Don’t let the packaging put you off, this Pimm’s alternative is actually pretty good.

It’s quite sweet, and heavy on the strawberries, so works well if you like Pimm’s and lemonade.

Can you make Pimm’s without alcohol?

For those looking for an alcohol-free cocktail, there are easy ways of replicating the unique taste of Pimm’s, without alcohol.

Most of these involve balsamic vinegar.

Before you throw your device out the window, hear us out!

The bitter taste of vinegar is actually a good match for Pimm’s once you pair it with the other ingredients from the Pimm’s cup recipe.

However, we prefer adding a dash of tea to soften the flavour.
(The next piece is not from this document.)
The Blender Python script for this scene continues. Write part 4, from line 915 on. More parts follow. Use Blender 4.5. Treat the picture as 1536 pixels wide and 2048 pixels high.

Alcohol-free Pimm’s recipe

50ml Alcohol Free Pimm’s Mix (25ml black tea, 25ml balsamic vinegar)

100ml Lemonade




Brew the tea and let it cool. Then mix with balsamic vinegar at 50:50 ratio.

In a tall collins glass, add your alcohol-free mix with ice.

Add your chopped fruit, then top with lemonade.

Duplicate the quantities per person as needed.


How much Pimm’s for 100 guests?

Rows of wine glasses with bright coloured straws, containing the Pimm's recipe

As cocktail experts, we’re often asked for the perfect amount of Pimm’s to prepare for a summer party.

Our answer is always: it depends!

A number of variables like weather, food options, and even guest preferences will impact the number of drinks you’ll need.

However, as a rough guide, aim for around two drinks per hour.

Take the classic Pimm’s Cup recipe and calculate as follows:

50ml Pimm’s x 100 guests x 2 = 10,000ml Pimm’s

For this you’d need fifteen 70cl bottles of Pimm’s.

Use the same method for the other ingredients and there you are!

This is a rough guide of course, and it’s always better to buy a little extra than needed!